Z dziesięciu czy nawet dwunastu rodzajów befsztyków i steków wypróbowaliśmy trzy: New York, Rib eye Wagyu (z hiszpańskiego mięsa marmurkowego) i stek Bavette z szalotkami confi i frytkami. Nie doszliśmy do porozumienia, który stek był najlepszy. A próbowaliśmy sobie z talerzy (a właściwie grubaśnych desek, na których mięso jest podawane) i kłóciliśmy czyj jest the best!

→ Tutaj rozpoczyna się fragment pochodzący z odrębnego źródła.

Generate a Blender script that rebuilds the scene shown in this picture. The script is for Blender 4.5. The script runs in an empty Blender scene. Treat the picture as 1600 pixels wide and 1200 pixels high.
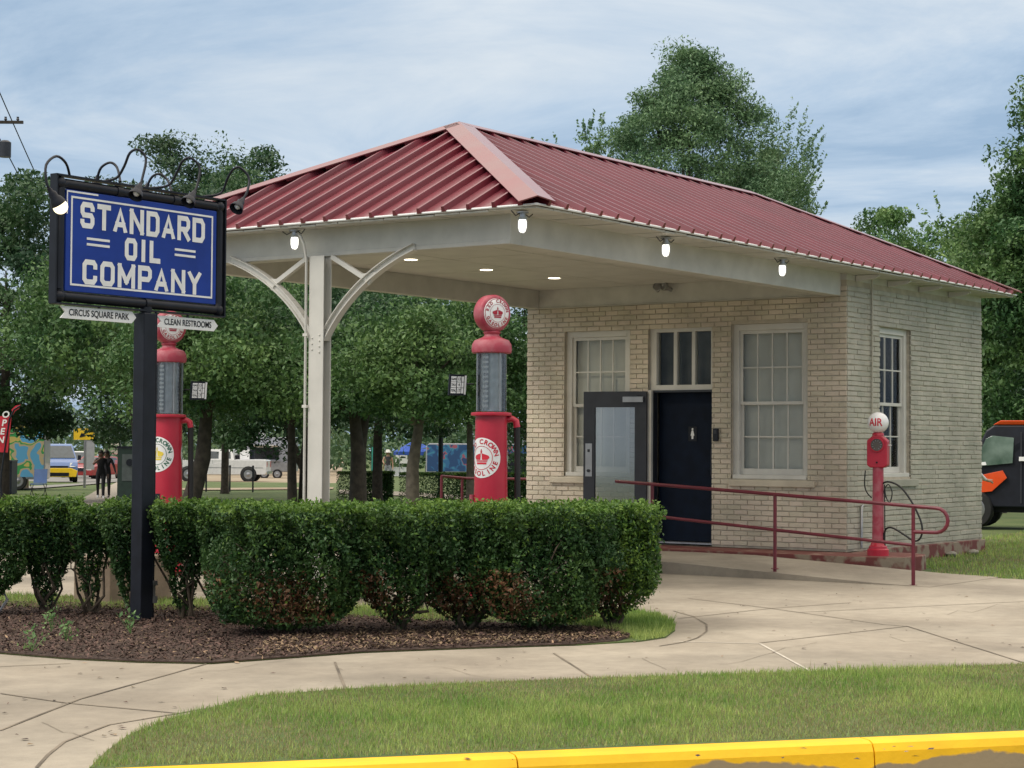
import bpy, math, random
import numpy as np
from mathutils import Vector, Matrix
D = bpy.data
sc = bpy.context.scene
C = sc.collection
rad = math.radians

# ------------------------------------------------------------------ camera
CAM = np.array([-22.57, -10.662, 1.305]); FPX = 2973.6
yw, pt, rl = rad(35.268), rad(1.893), rad(0.377)
Fw = np.array([math.cos(yw)*math.cos(pt), math.sin(yw)*math.cos(pt), math.sin(pt)])
Rt = np.array([math.sin(yw), -math.cos(yw), 0.0]); Up = np.cross(Rt, Fw)
Rt, Up = Rt*math.cos(rl)+Up*math.sin(rl), -Rt*math.sin(rl)+Up*math.cos(rl)
cd = D.cameras.new('camera'); cam = D.objects.new('camera', cd); C.objects.link(cam)
cd.sensor_width = 36; cd.lens = FPX/1600*36; cd.clip_end = 3000; cd.clip_start = 0.1
M = Matrix(((Rt[0], Up[0], -Fw[0], CAM[0]), (Rt[1], Up[1], -Fw[1], CAM[1]), (Rt[2], Up[2], -Fw[2], CAM[2]), (0, 0, 0, 1)))
cam.matrix_world = M
sc.camera = cam

# ------------------------------------------------------------------ world, sun, exposure
SUN_EL, SUN_AZ = 48, 150          # azimuth measured from +X towards +Y
w = D.worlds.new("World"); sc.world = w; w.use_nodes = True
nt = w.node_tree; nt.nodes.clear(); N = nt.nodes.new; L = nt.links.new
out = N('ShaderNodeOutputWorld'); mixs = N('ShaderNodeMixShader')
sky = N('ShaderNodeTexSky'); sky.sky_type = 'NISHITA'; sky.sun_disc = False
sky.sun_elevation = rad(SUN_EL); sky.sun_rotation = rad(90-SUN_AZ); sky.air_density = 1.0; sky.dust_density = 2.0
b1 = N('ShaderNodeBackground'); b1.inputs[1].default_value = 0.10; L(sky.outputs[0], b1.inputs[0])
tc = N('ShaderNodeTexCoord'); sep = N('ShaderNodeSeparateXYZ'); L(tc.outputs['Generated'], sep.inputs[0])
# project the direction on a flat cloud deck high above
mz = N('ShaderNodeMath'); mz.operation = 'MAXIMUM'; L(sep.outputs[2], mz.inputs[0]); mz.inputs[1].default_value = 0.0
az_ = N('ShaderNodeMath'); az_.operation = 'ADD'; L(mz.outputs[0], az_.inputs[0]); az_.inputs[1].default_value = 0.10
dx = N('ShaderNodeMath'); dx.operation = 'DIVIDE'; L(sep.outputs[0], dx.inputs[0]); L(az_.outputs[0], dx.inputs[1])
dy = N('ShaderNodeMath'); dy.operation = 'DIVIDE'; L(sep.outputs[1], dy.inputs[0]); L(az_.outputs[0], dy.inputs[1])
cmb = N('ShaderNodeCombineXYZ'); L(dx.outputs[0], cmb.inputs[0]); L(dy.outputs[0], cmb.inputs[1])
mp = N('ShaderNodeMapping'); mp.inputs['Rotation'].default_value = (0, 0, rad(-35)); mp.inputs['Scale'].default_value = (0.55, 0.42, 1)
L(cmb.outputs[0], mp.inputs[0])
nz = N('ShaderNodeTexNoise'); nz.inputs['Scale'].default_value = 1.9; nz.inputs['Detail'].default_value = 10; nz.inputs['Roughness'].default_value = 0.63
nz.inputs['Distortion'].default_value = 0.5; L(mp.outputs[0], nz.inputs['Vector'])
nz2 = N('ShaderNodeTexNoise'); nz2.inputs['Scale'].default_value = 0.7; nz2.inputs['Detail'].default_value = 4; L(mp.outputs[0], nz2.inputs['Vector'])
cr = N('ShaderNodeValToRGB'); L(nz.outputs[0], cr.inputs[0])
cr.color_ramp.elements[0].position = 0.39; cr.color_ramp.elements[0].color = (0.30, 0.42, 0.57, 1)
cr.color_ramp.elements[1].position = 0.67; cr.color_ramp.elements[1].color = (0.63, 0.69, 0.745, 1)
e_ = cr.color_ramp.elements.new(0.5); e_.color = (0.415, 0.525, 0.655, 1)
grad = N('ShaderNodeMapRange'); L(sep.outputs[2], grad.inputs[0])
grad.inputs[1].default_value = 0.24; grad.inputs[2].default_value = 0.9; grad.inputs[3].default_value = 1.0; grad.inputs[4].default_value = 2.9
warm = N('ShaderNodeMix'); warm.data_type = 'RGBA'; wf_ = N('ShaderNodeMapRange'); L(sep.outputs[2], wf_.inputs[0]); wf_.inputs[1].default_value = 0.24; wf_.inputs[2].default_value = 0.55
L(wf_.outputs[0], warm.inputs[0]); L(cr.outputs[0], warm.inputs[6]); warm.inputs[7].default_value = (0.66, 0.60, 0.52, 1)
b2 = N('ShaderNodeBackground'); L(warm.outputs[2], b2.inputs[0]); L(grad.outputs[0], b2.inputs[1])
fr = N('ShaderNodeMapRange'); L(nz2.outputs[0], fr.inputs[0]); fr.inputs[1].default_value = 0.35; fr.inputs[2].default_value = 0.6
fr.inputs[3].default_value = 0.72; fr.inputs[4].default_value = 0.96
L(fr.outputs[0], mixs.inputs[0]); L(b1.outputs[0], mixs.inputs[1]); L(b2.outputs[0], mixs.inputs[2]); L(mixs.outputs[0], out.inputs[0])
sl = D.lights.new('sun', 'SUN'); sun = D.objects.new('sun', sl); C.objects.link(sun)
sl.energy = 1.5; sl.angle = rad(18); sl.color = (1, 0.95, 0.87)
sd = Vector((math.cos(rad(SUN_EL))*math.cos(rad(SUN_AZ)), math.cos(rad(SUN_EL))*math.sin(rad(SUN_AZ)), math.sin(rad(SUN_EL))))
sun.rotation_euler = sd.to_track_quat('Z', 'Y').to_euler(); sun.location = (-10, 0, 30)
sc.view_settings.view_transform = 'Standard'; sc.view_settings.look = 'None'; sc.view_settings.exposure = 0.27; sc.view_settings.gamma = 1
sc.render.engine = 'CYCLES'; sc.cycles.max_bounces = 6; sc.cycles.transparent_max_bounces = 8

# ------------------------------------------------------------------ helpers
ZG = -0.2
def terr(x, y):
    t = (x-CAM[0])*math.cos(yw)+(y-CAM[1])*math.sin(yw); s = (x-CAM[0])*math.sin(yw)-(y-CAM[1])*math.cos(yw)
    g = float(np.interp(t, [26, 66, 95, 125, 425], [0, .43, .42, .78, 2.4]))
    wgt = min(max((5-s)/7, 0.0), 1.0)
    return ZG-g*wgt
def ray(px, py): return Fw+Rt*(px-800)/FPX-Up*(py-600)/FPX
def onz(px, py, z=ZG):
    d = ray(px, py); return CAM+d*((z-CAM[2])/d[2])
def onax(px, py, ax, v):
    d = ray(px, py); return CAM+d*((v-CAM[ax])/d[ax])
def atd(px, py, dep): return CAM+ray(px, py)*dep
def gat(px, dep):                  # terrain point under pixel column px at a depth
    q = atd(px, 700, dep); return (q[0], q[1], terr(q[0], q[1]))
HEAD = yw                          # heading of the view on the ground

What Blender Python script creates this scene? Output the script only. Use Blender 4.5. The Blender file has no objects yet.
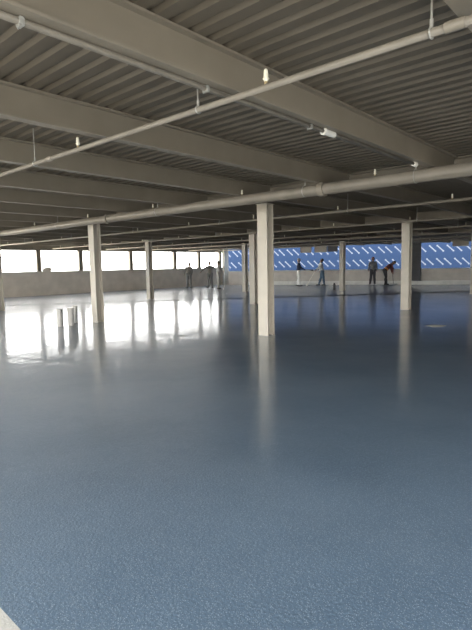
import bpy, bmesh, math, random
from mathutils import Vector, Matrix
random.seed(7)
sc = bpy.context.scene
COL = sc.collection
EZ = 1.5                      # eye height

# ------------------------------------------------------------------ camera
F = 484.0
def nrm(v): return Vector(v).normalized()
A = nrm((674-236, 315-258, F))
B = Vector((-305-236, 315-275.7, F)); B = (B - A*A.dot(B)).normalized()
Cc = B.cross(A)
if Cc.y < 0: Cc = -Cc
def ray(px, py):
    d = Vector((px-236, 315-py, F))
    return Vector((A.dot(d), B.dot(d), Cc.dot(d)))
def at_z(px, py, z):
    d = ray(px, py); t = (z-EZ)/d.z
    return Vector((d.x*t, d.y*t, z))
def y_on(px, py, X):          # distance along Y of a pixel on the line x = X
    d = ray(px, py); return d.y*X/d.x
RIGHT = Vector((A.x, B.x, Cc.x)); UP = Vector((A.y, B.y, Cc.y)); FWD = Vector((A.z, B.z, Cc.z))
cam_data = bpy.data.cameras.new('camera'); cam = bpy.data.objects.new('camera', cam_data); COL.objects.link(cam)
cam_data.sensor_fit = 'VERTICAL'; cam_data.sensor_height = 36; cam_data.lens = F/630*36
cam_data.clip_start = 0.05; cam_data.clip_end = 500
m3 = Matrix((RIGHT, UP, -FWD)).transposed()
cam.matrix_world = Matrix.Translation((0, 0, EZ)) @ m3.to_4x4()
sc.camera = cam

# ------------------------------------------------------------------ materials
def new_mat(name):
    m = bpy.data.materials.new(name); m.use_nodes = True
    nt = m.node_tree; return m, nt, nt.nodes['Principled BSDF']
def N(nt, t, **kw):
    n = nt.nodes.new(t)
    for k, v in kw.items():
        if k in n.inputs: n.inputs[k].default_value = v
        else: setattr(n, k, v)
    return n
def plain(name, col, rough=.6, metal=0, var=.12, scale=6, bump=0.0, bscale=60):
    m, nt, b = new_mat(name)
    tc = N(nt, 'ShaderNodeTexCoord'); no = N(nt, 'ShaderNodeTexNoise', Scale=scale, Detail=4.0)
    nt.links.new(tc.outputs['Object'], no.inputs['Vector'])
    r = N(nt, 'ShaderNodeValToRGB')
    r.color_ramp.elements[0].position = .3; r.color_ramp.elements[1].position = .7
    r.color_ramp.elements[0].color = [c*(1-var) for c in col]+[1]
    r.color_ramp.elements[1].color = [min(1, c*(1+var)) for c in col]+[1]
    nt.links.new(no.outputs['Fac'], r.inputs['Fac']); nt.links.new(r.outputs['Color'], b.inputs['Base Color'])
    b.inputs['Roughness'].default_value = rough; b.inputs['Metallic'].default_value = metal
    if bump:
        n2 = N(nt, 'ShaderNodeTexNoise', Scale=bscale, Detail=3.0); nt.links.new(tc.outputs['Object'], n2.inputs['Vector'])
        bp = N(nt, 'ShaderNodeBump', Strength=bump, Distance=.01)
        nt.links.new(n2.outputs['Fac'], bp.inputs['Height']); nt.links.new(bp.outputs['Normal'], b.inputs['Normal'])
    return m
M = {}
M['beam'] = plain('painted_steel', (.25, .222, .18), .5, var=.08, scale=2.5)
M['column'] = plain('column_paint', (.50, .47, .41), .5, var=.06, scale=3)
M['deck'] = plain('deck_paint', (.130, .112, .087), .55, var=.12, scale=1.7)
M['pipe'] = plain('pipe_paint', (.22, .20, .168), .4, var=.08, scale=5)
M['white'] = plain('white_cap', (.85, .82, .70), .4, var=.03)
M['brass'] = plain('dull_brass', (.55, .45, .25), .35, .6, var=.05)
M['steel'] = plain('bare_steel', (.45, .45, .43), .4, .5, var=.1, scale=15)
M['concrete'] = plain('pale_concrete', (.52, .52, .50), .85, var=.12, scale=3, bump=.25)
M['parapet'] = plain('parapet_concrete', (.55, .51, .46), .8, var=.10, scale=2, bump=.15)
M['parapet_right'] = plain('right_parapet_concrete', (.11, .108, .103), .8, var=.12, scale=2, bump=.15)
M['curb'] = plain('curb_concrete', (.75, .74, .70), .75, var=.10, scale=3, bump=.15)
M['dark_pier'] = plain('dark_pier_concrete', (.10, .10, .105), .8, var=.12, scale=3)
M['ground'] = plain('outside_ground', (.16, .15, .13), .9, var=.15, scale=.4)
M['bounce_slab'] = plain('pale_bounce_slab', (.80, .70, .54), .9, var=.08, scale=.5)  # warm pale colour of the added slab that bounces light inside
M['panel'] = plain('beige_panel', (.50, .45, .38), .6, var=.06, scale=4)
M['tube'] = plain('pale_tube', (.46, .46, .45), .5, var=.06, scale=8)
M['black'] = plain('black_plastic', (.025, .025, .028), .45, var=.1)
M['slab_edge'] = plain('roof_slab', (.42, .41, .39), .85, var=.1, scale=2)

# wet blue floor coating
def floor_mat():
    m, nt, b = new_mat('blue_floor_coating')
    L = nt.links.new
    tc = N(nt, 'ShaderNodeTexCoord')
    big = N(nt, 'ShaderNodeTexNoise', Scale=.45, Detail=5.0, Roughness=.6)
    L(tc.outputs['Object'], big.inputs['Vector'])
    cr = N(nt, 'ShaderNodeValToRGB')
    cr.color_ramp.elements[0].position = .32; cr.color_ramp.elements[1].position = .72
    cr.color_ramp.elements[0].color = (.098, .152, .225, 1); cr.color_ramp.elements[1].color = (.150, .218, .305, 1)
    L(big.outputs['Fac'], cr.inputs['Fac'])
    # broadcast aggregate: pale grains
    vo = N(nt, 'ShaderNodeTexVoronoi', Scale=120.0); L(tc.outputs['Object'], vo.inputs['Vector'])
    gr = N(nt, 'ShaderNodeValToRGB'); gr.color_ramp.elements[0].position = .10; gr.color_ramp.elements[1].position = .30
    gr.color_ramp.elements[0].color = (1, 1, 1, 1); gr.color_ramp.elements[1].color = (0, 0, 0, 1)
    L(vo.outputs['Distance'], gr.inputs['Fac'])
    mx = N(nt, 'ShaderNodeMixRGB', blend_type='MIX'); mx.inputs['Color2'].default_value = (.50, .58, .66, 1)
    ml = N(nt, 'ShaderNodeMath', operation='MULTIPLY'); ml.inputs[1].default_value = .9
    L(gr.outputs['Color'], ml.inputs[0]); L(ml.outputs[0], mx.inputs['Fac']); L(cr.outputs['Color'], mx.inputs['Color1'])
    L(mx.outputs['Color'], b.inputs['Base Color'])
    ro = N(nt, 'ShaderNodeMapRange'); ro.inputs['To Min'].default_value = .24; ro.inputs['To Max'].default_value = .38
    n2 = N(nt, 'ShaderNodeTexNoise', Scale=.8, Detail=3.0); L(tc.outputs['Object'], n2.inputs['Vector'])
    L(n2.outputs['Fac'], ro.inputs['Value']); L(ro.outputs['Result'], b.inputs['Roughness'])
    # orange peel + gentle roller ripples
    fine = N(nt, 'ShaderNodeTexNoise', Scale=60.0, Detail=3.0); L(tc.outputs['Object'], fine.inputs['Vector'])
    rip = N(nt, 'ShaderNodeTexNoise', Scale=2.2, Detail=3.0); L(tc.outputs['Object'], rip.inputs['Vector'])
    b1 = N(nt, 'ShaderNodeBump', Strength=.8, Distance=.005); L(fine.outputs['Fac'], b1.inputs['Height'])
    b2 = N(nt, 'ShaderNodeBump', Strength=.10, Distance=.05); L(rip.outputs['Fac'], b2.inputs['Height'])
    L(b1.outputs['Normal'], b2.inputs['Normal']); L(b2.outputs['Normal'], b.inputs['Normal'])
    b.inputs['IOR'].default_value = 1.45
    b.inputs['Coat Weight'].default_value = .75; b.inputs['Coat Roughness'].default_value = .07; b.inputs['Coat IOR'].default_value = 1.4
    cr2 = N(nt, 'ShaderNodeTexNoise', Scale=1.6, Detail=4.0, Roughness=.6); L(tc.outputs['Object'], cr2.inputs['Vector'])
    b3 = N(nt, 'ShaderNodeBump', Strength=.28, Distance=.03); L(cr2.outputs['Fac'], b3.inputs['Height']); grn = N(nt, 'ShaderNodeTexNoise', Scale=95.0, Detail=1.0); L(tc.outputs['Object'], grn.inputs['Vector'])
    b4 = N(nt, 'ShaderNodeBump', Strength=.09, Distance=.005); L(grn.outputs['Fac'], b4.inputs['Height']); L(b3.outputs['Normal'], b4.inputs['Normal']); L(b4.outputs['Normal'], b.inputs['Coat Normal'])
    return m
M['floor'] = floor_mat()

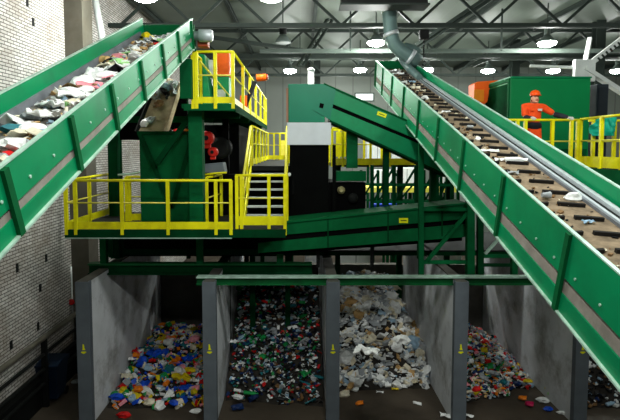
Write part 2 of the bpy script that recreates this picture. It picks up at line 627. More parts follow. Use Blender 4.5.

Z trudem starczyło nam sił na deser: baba rumowa i suflet z gorzkiej czekolady. A na koniec espresso. Desery były świetne. A espresso – naszym wspólnym zdaniem – niewątpliwie najlepsze w całej Warszawie. A może nawet i tej części naszego kontynentu.

Nie mogło być inaczej gdy szefowi lokalu przyświeca taka idea: – Jedzenie jest naszą pasją – mówi Daniel Pawełek. – Gotowanie nas inspiruje. Najważniejsze są składniki. Wiemy skąd pochodzi każdy nasz produkt, warzywa, nabiał, ryby czy mięso. Znamy i ufamy naszym dostawcom. Chcemy by goście otrzymywali to, czego sami oczekujemy od jedzenia – prostoty i pełnego smaku.

W Butchery and Wine nie tylko można ale wręcz należy rozmawiać z kelnerami. Są sympatyczni, życzliwi i niebywale fachowi.  Doradzają i zachęcają niezdecydowanych bez zbędnego natręctwa. 

Świetna jest tu także karta win.

Warto czasem trochę pooszczędzać, by móc zjeść na Żurawiej. Warto wiedzieć, że lokal jest nieduży (12 -14 stolików dwuosobowych) więc lepiej rezerwować miejsce. Restauracja urządzona prosto i z dobrym gustem. Zapowiadany jest także sklep (Butchery) z mięsem najwyższej jakości.
PS.
Od czasu do czasu z tutejszą kuchnią współpracuje zaprzyjaźniony szef kuchni młodego pokolenia – Jacek Grochowina. Naszym zdaniem wkrótce będzie on najbardziej znanym kucharzem w stolicy. I nie tylko!